Directions: Quote verbatim the span of lines that begins the listing below and closes with the line containing "COL = SC.collection".
[BEGIN Dataset content]
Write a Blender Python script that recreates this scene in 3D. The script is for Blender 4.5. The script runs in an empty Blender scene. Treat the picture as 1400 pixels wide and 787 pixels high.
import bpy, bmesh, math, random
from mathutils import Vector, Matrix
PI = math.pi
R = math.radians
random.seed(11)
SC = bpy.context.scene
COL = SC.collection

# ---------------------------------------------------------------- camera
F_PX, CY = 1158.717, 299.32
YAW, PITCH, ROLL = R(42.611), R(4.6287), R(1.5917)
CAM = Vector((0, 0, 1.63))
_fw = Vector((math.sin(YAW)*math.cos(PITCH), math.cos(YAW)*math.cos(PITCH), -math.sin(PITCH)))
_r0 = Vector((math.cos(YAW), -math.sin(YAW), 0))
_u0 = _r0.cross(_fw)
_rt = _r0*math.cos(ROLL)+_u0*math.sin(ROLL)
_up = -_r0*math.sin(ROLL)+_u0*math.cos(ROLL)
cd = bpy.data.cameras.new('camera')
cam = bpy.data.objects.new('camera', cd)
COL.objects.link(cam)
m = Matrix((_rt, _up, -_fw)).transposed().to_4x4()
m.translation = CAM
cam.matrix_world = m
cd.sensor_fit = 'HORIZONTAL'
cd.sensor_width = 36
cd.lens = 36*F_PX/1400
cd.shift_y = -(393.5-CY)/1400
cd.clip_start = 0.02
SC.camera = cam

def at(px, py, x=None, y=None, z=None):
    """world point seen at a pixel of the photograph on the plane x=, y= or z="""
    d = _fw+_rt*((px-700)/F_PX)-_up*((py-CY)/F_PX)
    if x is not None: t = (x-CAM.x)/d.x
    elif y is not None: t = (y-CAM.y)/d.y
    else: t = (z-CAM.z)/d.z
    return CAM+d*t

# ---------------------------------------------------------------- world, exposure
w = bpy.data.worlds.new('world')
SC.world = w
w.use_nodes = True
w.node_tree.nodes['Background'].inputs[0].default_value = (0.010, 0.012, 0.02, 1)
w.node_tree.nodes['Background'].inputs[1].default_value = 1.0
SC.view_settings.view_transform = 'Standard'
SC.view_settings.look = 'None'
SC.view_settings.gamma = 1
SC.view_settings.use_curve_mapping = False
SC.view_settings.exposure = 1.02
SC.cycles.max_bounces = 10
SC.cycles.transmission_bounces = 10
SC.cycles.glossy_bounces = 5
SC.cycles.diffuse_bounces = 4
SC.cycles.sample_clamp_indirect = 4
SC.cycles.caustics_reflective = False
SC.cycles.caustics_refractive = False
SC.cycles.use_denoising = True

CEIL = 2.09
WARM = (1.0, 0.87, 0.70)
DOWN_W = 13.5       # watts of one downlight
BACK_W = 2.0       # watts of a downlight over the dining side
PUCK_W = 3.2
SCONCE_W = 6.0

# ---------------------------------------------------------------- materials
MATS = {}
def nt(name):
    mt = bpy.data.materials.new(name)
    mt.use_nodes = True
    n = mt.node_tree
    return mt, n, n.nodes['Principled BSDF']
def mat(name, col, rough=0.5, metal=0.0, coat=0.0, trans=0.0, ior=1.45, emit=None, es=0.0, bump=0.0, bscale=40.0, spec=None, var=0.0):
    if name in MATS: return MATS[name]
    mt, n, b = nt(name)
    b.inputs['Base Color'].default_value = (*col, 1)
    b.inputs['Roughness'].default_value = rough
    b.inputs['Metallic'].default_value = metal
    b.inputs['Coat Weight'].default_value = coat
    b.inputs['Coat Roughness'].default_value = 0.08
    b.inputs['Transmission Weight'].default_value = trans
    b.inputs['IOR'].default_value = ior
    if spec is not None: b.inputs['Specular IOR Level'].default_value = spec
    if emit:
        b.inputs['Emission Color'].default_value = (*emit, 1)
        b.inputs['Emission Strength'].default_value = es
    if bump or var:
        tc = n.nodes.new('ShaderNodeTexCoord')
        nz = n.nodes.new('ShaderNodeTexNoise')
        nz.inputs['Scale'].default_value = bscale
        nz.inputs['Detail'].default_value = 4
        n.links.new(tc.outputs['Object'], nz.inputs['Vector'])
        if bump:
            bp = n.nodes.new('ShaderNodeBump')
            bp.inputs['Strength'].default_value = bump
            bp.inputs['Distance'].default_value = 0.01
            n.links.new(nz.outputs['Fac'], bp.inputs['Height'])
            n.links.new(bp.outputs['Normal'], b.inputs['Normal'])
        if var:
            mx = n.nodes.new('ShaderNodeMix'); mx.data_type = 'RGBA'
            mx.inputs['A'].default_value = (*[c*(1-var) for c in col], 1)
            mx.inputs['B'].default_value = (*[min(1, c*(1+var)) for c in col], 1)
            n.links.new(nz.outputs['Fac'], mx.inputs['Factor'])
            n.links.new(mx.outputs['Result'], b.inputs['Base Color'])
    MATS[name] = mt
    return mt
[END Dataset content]
Exercise result:
Write a Blender Python script that recreates this scene in 3D. The script is for Blender 4.5. The script runs in an empty Blender scene. Treat the picture as 1400 pixels wide and 787 pixels high.
import bpy, bmesh, math, random
from mathutils import Vector, Matrix
PI = math.pi
R = math.radians
random.seed(11)
SC = bpy.context.scene
COL = SC.collection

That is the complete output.